La prévision de déficit public pour 2024 (4,4 points de PIB) conjugue principalement des hypothèses favorables et paraît optimiste. La prévision de prélèvements obligatoires est en effet tirée vers le haut par la prévision de croissance élevée de l’activité et, au-delà, par des hypothèses favorables sur le rendement de certains impôts (croissance de la TVA supérieure à celle de sa base taxable, arrêt de la baisse des droits de mutation à titre onéreux). De plus, les dépenses risquent de s’avérer plus élevées que prévu, notamment s’agissant du coût des dispositifs énergétiques et des dépenses de santé (Ondam).

Alors que le scénario du Gouvernement est marqué par une sortie des crises sanitaire et énergétique, le Haut Conseil note que, en dépit de l’extinction des mesures de soutien, les dépenses continueront à progresser sensiblement en 2024, davantage que recommandé par l’Union européenne (hausse nominale des dépenses primaires nettes de 2,6 % contre un plafond recommandé à 2,3 %) et ce alors même que la Commission européenne a annoncé la fin de la clause dérogatoire générale du Pacte de stabilité à compter de 2024. Dans un contexte où la progression importante de la charge d’intérêts contribue à accroître les dépenses, le PLF contient peu de mesures d’économies structurelles malgré le premier millésime des revues de dépenses organisé en 2023 et prévoit une quasi-stabilité du taux de prélèvements obligatoires.
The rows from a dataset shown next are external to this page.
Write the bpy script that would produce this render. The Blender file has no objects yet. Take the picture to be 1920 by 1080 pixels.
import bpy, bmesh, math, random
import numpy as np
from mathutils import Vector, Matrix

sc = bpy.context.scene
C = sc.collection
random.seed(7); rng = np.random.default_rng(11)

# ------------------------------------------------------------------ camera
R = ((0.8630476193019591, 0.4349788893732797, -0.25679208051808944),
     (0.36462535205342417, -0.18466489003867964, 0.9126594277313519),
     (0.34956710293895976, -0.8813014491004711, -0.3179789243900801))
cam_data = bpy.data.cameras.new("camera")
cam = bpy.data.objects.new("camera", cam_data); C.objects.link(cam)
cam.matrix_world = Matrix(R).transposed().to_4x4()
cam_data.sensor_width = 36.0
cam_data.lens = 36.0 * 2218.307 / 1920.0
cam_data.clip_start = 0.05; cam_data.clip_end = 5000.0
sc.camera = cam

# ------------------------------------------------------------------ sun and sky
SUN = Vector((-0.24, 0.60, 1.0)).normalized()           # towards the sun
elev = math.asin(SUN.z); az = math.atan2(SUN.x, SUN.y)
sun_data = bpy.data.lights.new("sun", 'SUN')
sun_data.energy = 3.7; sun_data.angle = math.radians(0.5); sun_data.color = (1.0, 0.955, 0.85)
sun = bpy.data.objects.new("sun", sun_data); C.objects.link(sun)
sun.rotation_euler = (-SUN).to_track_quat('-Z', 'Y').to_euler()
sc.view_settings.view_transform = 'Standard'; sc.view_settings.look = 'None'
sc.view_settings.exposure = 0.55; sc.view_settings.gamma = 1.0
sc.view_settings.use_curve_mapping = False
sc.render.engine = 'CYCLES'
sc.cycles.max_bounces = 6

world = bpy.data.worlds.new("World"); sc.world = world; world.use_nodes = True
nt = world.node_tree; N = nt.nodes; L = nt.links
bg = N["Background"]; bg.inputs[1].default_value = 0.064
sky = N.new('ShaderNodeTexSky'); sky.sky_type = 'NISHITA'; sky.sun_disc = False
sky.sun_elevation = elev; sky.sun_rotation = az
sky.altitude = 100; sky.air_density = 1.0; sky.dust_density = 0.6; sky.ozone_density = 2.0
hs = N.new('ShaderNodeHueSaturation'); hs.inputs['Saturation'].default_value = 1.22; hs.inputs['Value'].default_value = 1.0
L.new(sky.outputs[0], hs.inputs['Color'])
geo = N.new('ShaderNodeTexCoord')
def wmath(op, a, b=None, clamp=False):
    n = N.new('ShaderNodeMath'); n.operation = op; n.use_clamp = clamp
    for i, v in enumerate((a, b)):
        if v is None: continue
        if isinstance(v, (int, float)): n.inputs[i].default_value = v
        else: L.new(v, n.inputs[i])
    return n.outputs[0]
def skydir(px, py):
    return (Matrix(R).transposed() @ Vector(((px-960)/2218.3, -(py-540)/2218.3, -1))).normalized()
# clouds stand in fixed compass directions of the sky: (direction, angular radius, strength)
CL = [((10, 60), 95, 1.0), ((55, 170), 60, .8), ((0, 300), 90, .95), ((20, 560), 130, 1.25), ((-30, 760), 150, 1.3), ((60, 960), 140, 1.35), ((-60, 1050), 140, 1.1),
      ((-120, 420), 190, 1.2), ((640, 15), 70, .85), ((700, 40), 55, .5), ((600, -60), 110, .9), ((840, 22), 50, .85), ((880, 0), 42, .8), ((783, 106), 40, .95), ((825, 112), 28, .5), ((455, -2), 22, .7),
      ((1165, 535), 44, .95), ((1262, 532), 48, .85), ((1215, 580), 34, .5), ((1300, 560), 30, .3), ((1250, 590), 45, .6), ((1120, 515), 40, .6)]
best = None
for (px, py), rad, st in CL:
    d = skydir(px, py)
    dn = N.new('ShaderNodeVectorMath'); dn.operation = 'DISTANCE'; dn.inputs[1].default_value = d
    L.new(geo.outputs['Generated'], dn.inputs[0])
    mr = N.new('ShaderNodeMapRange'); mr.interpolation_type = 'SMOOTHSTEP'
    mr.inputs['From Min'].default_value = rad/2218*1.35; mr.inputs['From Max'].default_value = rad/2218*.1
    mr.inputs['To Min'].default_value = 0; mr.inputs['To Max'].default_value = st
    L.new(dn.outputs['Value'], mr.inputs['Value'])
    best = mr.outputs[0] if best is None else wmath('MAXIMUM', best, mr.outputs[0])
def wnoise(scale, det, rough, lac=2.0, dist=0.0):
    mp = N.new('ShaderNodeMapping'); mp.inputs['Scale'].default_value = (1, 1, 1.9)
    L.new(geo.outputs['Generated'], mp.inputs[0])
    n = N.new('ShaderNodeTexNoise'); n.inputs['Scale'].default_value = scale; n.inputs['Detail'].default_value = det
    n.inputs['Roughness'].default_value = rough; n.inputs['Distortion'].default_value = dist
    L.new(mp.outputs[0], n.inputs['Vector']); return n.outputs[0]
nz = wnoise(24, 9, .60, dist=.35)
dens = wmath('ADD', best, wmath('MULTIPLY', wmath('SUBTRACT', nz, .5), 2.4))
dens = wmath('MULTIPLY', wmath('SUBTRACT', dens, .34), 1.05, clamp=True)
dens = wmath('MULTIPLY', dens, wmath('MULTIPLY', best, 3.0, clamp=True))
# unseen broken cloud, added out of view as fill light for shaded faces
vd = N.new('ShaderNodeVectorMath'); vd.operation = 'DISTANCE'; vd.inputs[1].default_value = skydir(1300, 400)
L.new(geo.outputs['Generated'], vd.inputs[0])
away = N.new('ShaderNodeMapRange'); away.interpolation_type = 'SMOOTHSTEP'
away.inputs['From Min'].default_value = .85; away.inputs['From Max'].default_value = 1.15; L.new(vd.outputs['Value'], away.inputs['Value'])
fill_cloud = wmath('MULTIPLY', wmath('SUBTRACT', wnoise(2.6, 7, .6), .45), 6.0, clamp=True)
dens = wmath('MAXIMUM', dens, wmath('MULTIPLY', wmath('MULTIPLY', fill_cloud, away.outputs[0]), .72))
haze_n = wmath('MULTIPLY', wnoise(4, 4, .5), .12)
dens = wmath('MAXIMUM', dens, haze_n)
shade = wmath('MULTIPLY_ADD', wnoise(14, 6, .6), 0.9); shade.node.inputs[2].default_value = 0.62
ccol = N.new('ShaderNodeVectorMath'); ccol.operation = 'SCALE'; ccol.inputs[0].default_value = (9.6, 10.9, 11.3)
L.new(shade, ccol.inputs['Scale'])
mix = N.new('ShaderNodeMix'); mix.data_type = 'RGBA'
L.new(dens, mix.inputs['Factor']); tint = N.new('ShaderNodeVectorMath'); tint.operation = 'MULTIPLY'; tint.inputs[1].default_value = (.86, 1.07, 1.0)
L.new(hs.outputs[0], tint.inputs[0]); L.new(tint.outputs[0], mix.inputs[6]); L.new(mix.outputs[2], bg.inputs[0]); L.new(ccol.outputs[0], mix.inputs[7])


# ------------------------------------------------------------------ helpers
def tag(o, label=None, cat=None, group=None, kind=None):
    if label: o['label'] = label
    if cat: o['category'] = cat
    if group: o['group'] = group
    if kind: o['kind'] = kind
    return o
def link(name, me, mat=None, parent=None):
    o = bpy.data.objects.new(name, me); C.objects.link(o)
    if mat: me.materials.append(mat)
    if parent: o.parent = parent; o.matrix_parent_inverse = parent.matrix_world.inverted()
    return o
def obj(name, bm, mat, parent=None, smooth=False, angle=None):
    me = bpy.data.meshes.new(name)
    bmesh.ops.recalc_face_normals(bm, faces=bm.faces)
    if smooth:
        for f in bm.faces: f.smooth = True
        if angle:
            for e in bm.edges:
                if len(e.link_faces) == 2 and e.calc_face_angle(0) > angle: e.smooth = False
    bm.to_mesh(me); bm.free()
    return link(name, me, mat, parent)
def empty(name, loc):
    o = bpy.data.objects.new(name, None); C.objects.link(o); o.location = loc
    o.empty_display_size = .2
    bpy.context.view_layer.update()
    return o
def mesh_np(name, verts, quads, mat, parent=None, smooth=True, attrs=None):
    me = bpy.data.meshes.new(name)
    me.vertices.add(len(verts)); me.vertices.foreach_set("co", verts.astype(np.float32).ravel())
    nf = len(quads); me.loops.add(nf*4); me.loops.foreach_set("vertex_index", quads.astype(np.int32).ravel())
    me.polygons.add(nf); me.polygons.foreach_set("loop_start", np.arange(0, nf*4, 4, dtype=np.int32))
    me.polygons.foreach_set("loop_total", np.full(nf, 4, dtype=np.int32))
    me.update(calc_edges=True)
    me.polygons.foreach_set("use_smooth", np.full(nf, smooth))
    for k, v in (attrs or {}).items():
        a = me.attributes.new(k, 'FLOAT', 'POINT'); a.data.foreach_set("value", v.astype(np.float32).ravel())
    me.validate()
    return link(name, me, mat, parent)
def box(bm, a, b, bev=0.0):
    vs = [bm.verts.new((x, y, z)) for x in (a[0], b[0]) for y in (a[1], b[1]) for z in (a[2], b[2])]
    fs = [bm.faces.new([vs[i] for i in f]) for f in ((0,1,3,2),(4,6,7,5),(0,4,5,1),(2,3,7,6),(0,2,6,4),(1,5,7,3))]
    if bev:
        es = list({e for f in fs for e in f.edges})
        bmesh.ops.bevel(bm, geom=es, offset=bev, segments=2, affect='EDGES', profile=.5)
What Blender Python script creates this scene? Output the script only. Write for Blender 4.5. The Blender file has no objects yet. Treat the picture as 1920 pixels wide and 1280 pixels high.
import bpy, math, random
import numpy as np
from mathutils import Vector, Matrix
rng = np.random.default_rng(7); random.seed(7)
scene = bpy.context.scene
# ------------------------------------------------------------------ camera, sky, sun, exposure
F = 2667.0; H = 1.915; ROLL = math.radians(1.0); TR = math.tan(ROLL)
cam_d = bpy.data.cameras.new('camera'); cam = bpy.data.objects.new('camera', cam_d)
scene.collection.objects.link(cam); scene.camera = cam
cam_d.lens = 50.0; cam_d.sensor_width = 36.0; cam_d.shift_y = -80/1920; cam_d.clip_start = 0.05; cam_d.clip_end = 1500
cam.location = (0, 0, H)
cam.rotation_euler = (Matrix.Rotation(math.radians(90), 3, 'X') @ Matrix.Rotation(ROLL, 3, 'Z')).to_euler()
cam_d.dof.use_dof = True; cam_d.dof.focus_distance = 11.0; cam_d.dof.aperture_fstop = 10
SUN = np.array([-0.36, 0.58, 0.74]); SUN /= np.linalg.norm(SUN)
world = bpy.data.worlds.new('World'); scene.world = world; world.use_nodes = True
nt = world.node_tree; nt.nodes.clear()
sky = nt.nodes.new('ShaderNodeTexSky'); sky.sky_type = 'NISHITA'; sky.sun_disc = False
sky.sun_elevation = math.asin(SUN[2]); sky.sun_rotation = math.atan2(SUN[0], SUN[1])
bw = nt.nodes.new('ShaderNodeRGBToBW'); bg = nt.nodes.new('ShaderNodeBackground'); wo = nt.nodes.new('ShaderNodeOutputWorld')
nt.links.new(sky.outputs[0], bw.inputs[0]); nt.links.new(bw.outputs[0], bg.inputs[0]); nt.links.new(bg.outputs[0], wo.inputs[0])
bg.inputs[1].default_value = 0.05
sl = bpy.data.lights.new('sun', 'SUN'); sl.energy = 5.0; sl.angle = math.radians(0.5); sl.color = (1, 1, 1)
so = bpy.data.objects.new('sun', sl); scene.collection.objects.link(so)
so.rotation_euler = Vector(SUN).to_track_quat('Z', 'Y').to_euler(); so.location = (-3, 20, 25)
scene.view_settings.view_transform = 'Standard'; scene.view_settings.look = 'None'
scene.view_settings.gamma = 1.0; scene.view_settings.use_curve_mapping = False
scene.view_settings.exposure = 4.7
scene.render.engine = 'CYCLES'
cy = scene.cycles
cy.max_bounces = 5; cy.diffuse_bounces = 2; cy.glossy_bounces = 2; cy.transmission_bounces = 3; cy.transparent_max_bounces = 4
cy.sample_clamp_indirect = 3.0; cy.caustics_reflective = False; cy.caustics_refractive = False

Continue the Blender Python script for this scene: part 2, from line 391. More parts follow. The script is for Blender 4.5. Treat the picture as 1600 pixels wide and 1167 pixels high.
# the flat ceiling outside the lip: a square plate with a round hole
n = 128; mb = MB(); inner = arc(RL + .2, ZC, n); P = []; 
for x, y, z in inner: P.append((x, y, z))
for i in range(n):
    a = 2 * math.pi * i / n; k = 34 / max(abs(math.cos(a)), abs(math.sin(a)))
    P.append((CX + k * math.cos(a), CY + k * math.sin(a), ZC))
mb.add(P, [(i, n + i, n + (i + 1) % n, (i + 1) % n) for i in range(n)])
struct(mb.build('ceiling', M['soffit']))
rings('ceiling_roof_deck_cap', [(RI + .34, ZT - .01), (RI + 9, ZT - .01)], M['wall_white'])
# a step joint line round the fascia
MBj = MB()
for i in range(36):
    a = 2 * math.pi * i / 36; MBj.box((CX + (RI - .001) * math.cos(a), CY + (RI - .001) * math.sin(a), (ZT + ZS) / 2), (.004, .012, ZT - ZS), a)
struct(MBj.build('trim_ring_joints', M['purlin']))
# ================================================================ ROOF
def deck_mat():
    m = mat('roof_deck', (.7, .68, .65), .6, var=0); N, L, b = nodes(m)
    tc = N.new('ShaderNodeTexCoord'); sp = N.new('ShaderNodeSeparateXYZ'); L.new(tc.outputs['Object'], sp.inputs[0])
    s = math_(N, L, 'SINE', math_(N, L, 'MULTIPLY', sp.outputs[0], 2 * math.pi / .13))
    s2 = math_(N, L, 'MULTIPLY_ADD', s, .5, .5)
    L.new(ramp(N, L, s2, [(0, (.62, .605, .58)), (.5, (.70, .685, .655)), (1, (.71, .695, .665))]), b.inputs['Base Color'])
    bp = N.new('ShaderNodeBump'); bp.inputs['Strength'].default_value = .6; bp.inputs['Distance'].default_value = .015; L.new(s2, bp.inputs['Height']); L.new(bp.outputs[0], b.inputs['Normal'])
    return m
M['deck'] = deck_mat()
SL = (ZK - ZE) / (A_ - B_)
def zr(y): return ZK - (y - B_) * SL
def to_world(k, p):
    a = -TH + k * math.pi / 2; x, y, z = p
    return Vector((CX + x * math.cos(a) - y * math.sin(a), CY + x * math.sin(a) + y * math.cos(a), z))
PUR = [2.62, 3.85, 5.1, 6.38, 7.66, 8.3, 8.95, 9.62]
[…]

En conséquence, le Gouvernement prévoit que le ratio de dette publique, après avoir baissé en 2023 grâce à une croissance inhabituellement forte du PIB en valeur, ne se réduirait pas en 2024. La stabilisation attendue en 2024 du ratio de dette est fragile, puisqu’elle s’appuie sur des prévisions optimistes de croissance et de dépenses. Ainsi la France, qui a vu sa position d’endettement relatif au sein de la zone euro se dégrader au cours des dernières années, conserverait en 2024 un niveau d’endettement élevé.

La soutenabilité à moyen terme des finances publiques continue donc à appeler la plus grande vigilance. Le Haut Conseil rappelle que le retour à des niveaux de dette permettant à la France de disposer de marges de manœuvre suffisantes est nécessaire pour être en mesure de faire face à l’avenir à des chocs macroéconomiques ou financiers et aux besoins d’investissement public élevés que nécessite en particulier la transition écologique.